Kein Recht auf Anonymität

Gericht bestätigt Klarnamenzwang auf Facebook

19. Februar 2013, 15:53 Uhr | Lars Bube
Gefangen im Sozialen Netz: Nach Ansicht des Verwaltungsgerichts Schleswig gilt für deutsche Facebook-Nutzer kein deutsches Recht. (Bild: Kirill Kedrinski)

Das Verwaltungsgericht Schleswig hat entschieden, dass Facebook seine Nutzer in Deutschland dazu zwingen darf, ihren Klarnamen im Profil anzugeben. Datenschützer sehen darin einen Rechtsbruch.

Deutsche Facebook-Nutzer haben kein Recht auf Anonymität, obwohl das deutsche Gesetz ihnen diese eigentlich zusichert. Das hat das Verwaltungsgericht Schleswig in dieser Woche mit zwei Beschlüssen festgestellt (Az. 8 B 61/12, 8 B 60/12). Damit wurde eine entsprechende Klage des Unabhängigen Landeszentrums für Datenschutz (ULD) Schleswig-Holstein abgewiesen. Die Datenschützer hatten das Verfahren im Namen einiger Facebook-Nutzer angestoßen, deren Account von Facebook gesperrt worden war, weil sie ihre richtigen Namen und Kontaktdaten nicht oder nur teilweise hinterlegt hatten. Die Anwälte des ULD beriefen sich dabei auf das deutsche Telemediengesetz (§ 13 Abs. 6), in dem es eindeutig heißt »Der Diensteanbieter hat die Nutzung von Telemedien und ihre Bezahlung anonym oder unter Pseudonym zu ermöglichen, soweit dies technisch möglich und zumutbar ist. Der Nutzer ist über diese Möglichkeit zu informieren.«.

Die Begründung des Gerichts für die Abweisung der Klage birgt sogar noch wesentlich mehr Sprengstoff: Demnach ist alleiniger Hauptsitz von Facebook in Europa die Facebook Ltd. in Irland, weshalb für das Unternehmen auch alleinig das irische Datenschutzrecht gelte.
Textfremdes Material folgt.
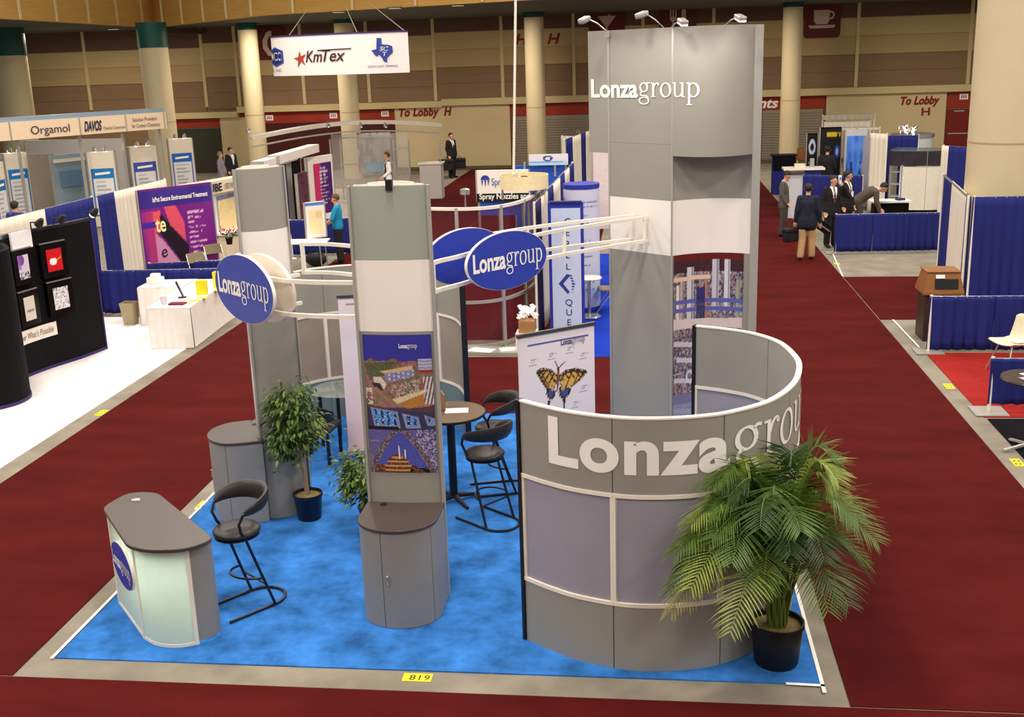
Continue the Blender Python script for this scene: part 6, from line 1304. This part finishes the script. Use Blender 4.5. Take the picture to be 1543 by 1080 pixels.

Das jedoch enthält keinen entsprechenden Passus, der die Anonymität der Nutzer schützt. Nach Auffassung der Richter spielt es dabei weder eine Rolle, dass Facebook mit der Facebook Germany GmbH eine Niederlassung in Deutschland hat, noch dass wesentliche Daten der hiesigen vom Dienstleister Akamai in einem deutschen Rechenzentrum gespeichert werden. Ebenso sei es nicht relevant, dass auch die restlichen Daten nicht in Irland, sondern in den USA gespeichert und verwertet würden.

»Die Entscheidungen sind mehr als verblüffend und gehen in der Argumentation über das Vorbringen von Facebook hinaus, das die Nichtanwendbarkeit des deutschen Datenschutzrechtes damit begründete, Facebook Inc. in den USA sei nur der Auftragsdatenverarbeiter der Facebook Ireland Ltd. Sie sind in sich widersprüchlich, wenn sie die fehlende rechtliche Relevanz von Facebook Germany damit erklären, dass dort keine Daten verarbeitet würden, zugleich aber das Unternehmen in Irland für zuständig erklären, obwohl dort auch keine Daten verarbeitet werden.«, zeigte sich der Leiter des ULD, der bekannte Datenschutzexperte Thilo Weichert, schockiert von dieser Entscheidung. »Die Beschlüsse des VG Schleswig hätten zur Folge, dass eine One-Stop-Shop-Regelung, wie sie in einer europäischen Datenschutz-Grundverordnung – kombiniert mit einem ausgeklügelten Kooperationssystem der Aufsichtsbehörden – geplant ist, für die IT-Unternehmen gar nicht nötig wäre. Es käme nur darauf an, die Konzernstruktur so zu gestalten, wie es Facebook tut, also eine Niederlassung in einem EU-Staat mit niedrigem Datenschutzniveau für zuständig zu erklären. Dies war nicht die Regelungsabsicht der Europäischen Union.«, so Weichert weiter.

Das ULD hat deshalb bereits angekündigt, die Beschlüsse des VG Schleswig vor dem Oberverwaltungsgericht Schleswig-Holstein anzufechten und Beschwerde gegen die Begründung einzulegen.